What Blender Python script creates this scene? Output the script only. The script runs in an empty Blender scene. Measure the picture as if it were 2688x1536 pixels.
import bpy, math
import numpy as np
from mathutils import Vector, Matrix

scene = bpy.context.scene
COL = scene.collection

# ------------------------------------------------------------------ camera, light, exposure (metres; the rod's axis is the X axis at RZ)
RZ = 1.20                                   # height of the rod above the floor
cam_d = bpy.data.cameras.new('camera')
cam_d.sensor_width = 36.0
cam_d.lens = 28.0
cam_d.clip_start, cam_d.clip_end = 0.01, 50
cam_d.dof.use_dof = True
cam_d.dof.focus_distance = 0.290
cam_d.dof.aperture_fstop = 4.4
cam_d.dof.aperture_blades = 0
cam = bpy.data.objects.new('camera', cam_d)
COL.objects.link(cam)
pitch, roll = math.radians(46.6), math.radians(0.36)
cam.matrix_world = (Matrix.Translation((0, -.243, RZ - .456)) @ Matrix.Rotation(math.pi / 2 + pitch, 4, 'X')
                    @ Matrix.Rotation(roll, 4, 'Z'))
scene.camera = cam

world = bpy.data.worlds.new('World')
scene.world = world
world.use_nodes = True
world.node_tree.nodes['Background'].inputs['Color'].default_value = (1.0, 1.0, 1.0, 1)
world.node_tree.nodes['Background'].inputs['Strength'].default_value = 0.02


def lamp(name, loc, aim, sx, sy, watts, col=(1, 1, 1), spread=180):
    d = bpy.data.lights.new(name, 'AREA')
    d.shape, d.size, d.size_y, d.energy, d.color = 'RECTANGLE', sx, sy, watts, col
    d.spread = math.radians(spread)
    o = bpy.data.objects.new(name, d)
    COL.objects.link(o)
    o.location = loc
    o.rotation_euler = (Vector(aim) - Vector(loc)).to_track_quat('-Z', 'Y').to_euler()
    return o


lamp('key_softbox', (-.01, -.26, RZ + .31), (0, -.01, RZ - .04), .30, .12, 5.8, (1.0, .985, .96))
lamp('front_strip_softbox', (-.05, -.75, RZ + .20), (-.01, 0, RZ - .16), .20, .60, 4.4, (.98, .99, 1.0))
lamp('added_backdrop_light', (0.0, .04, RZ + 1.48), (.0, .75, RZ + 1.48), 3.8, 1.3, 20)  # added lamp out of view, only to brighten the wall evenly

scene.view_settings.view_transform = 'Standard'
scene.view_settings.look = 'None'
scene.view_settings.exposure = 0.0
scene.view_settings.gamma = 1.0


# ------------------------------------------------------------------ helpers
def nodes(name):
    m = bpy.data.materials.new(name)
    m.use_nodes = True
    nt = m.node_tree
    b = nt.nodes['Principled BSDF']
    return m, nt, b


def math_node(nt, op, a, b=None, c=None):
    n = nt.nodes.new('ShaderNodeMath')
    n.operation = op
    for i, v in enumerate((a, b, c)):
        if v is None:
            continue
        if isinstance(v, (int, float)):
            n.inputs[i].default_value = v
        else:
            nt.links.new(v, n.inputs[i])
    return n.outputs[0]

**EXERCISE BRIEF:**
Write every line of the material above again, exactly.

**RESULT OF THIS TASK:**
What Blender Python script creates this scene? Output the script only. The script runs in an empty Blender scene. Measure the picture as if it were 2688x1536 pixels.
import bpy, math
import numpy as np
from mathutils import Vector, Matrix

scene = bpy.context.scene
COL = scene.collection

# ------------------------------------------------------------------ camera, light, exposure (metres; the rod's axis is the X axis at RZ)
RZ = 1.20                                   # height of the rod above the floor
cam_d = bpy.data.cameras.new('camera')
cam_d.sensor_width = 36.0
cam_d.lens = 28.0
cam_d.clip_start, cam_d.clip_end = 0.01, 50
cam_d.dof.use_dof = True
cam_d.dof.focus_distance = 0.290
cam_d.dof.aperture_fstop = 4.4
cam_d.dof.aperture_blades = 0
cam = bpy.data.objects.new('camera', cam_d)
COL.objects.link(cam)
pitch, roll = math.radians(46.6), math.radians(0.36)
cam.matrix_world = (Matrix.Translation((0, -.243, RZ - .456)) @ Matrix.Rotation(math.pi / 2 + pitch, 4, 'X')
                    @ Matrix.Rotation(roll, 4, 'Z'))
scene.camera = cam

world = bpy.data.worlds.new('World')
scene.world = world
world.use_nodes = True
world.node_tree.nodes['Background'].inputs['Color'].default_value = (1.0, 1.0, 1.0, 1)
world.node_tree.nodes['Background'].inputs['Strength'].default_value = 0.02


def lamp(name, loc, aim, sx, sy, watts, col=(1, 1, 1), spread=180):
    d = bpy.data.lights.new(name, 'AREA')
    d.shape, d.size, d.size_y, d.energy, d.color = 'RECTANGLE', sx, sy, watts, col
    d.spread = math.radians(spread)
    o = bpy.data.objects.new(name, d)
    COL.objects.link(o)
    o.location = loc
    o.rotation_euler = (Vector(aim) - Vector(loc)).to_track_quat('-Z', 'Y').to_euler()
    return o


lamp('key_softbox', (-.01, -.26, RZ + .31), (0, -.01, RZ - .04), .30, .12, 5.8, (1.0, .985, .96))
lamp('front_strip_softbox', (-.05, -.75, RZ + .20), (-.01, 0, RZ - .16), .20, .60, 4.4, (.98, .99, 1.0))
lamp('added_backdrop_light', (0.0, .04, RZ + 1.48), (.0, .75, RZ + 1.48), 3.8, 1.3, 20)  # added lamp out of view, only to brighten the wall evenly

scene.view_settings.view_transform = 'Standard'
scene.view_settings.look = 'None'
scene.view_settings.exposure = 0.0
scene.view_settings.gamma = 1.0


# ------------------------------------------------------------------ helpers
def nodes(name):
    m = bpy.data.materials.new(name)
    m.use_nodes = True
    nt = m.node_tree
    b = nt.nodes['Principled BSDF']
    return m, nt, b


def math_node(nt, op, a, b=None, c=None):
    n = nt.nodes.new('ShaderNodeMath')
    n.operation = op
    for i, v in enumerate((a, b, c)):
        if v is None:
            continue
        if isinstance(v, (int, float)):
            n.inputs[i].default_value = v
        else:
            nt.links.new(v, n.inputs[i])
    return n.outputs[0]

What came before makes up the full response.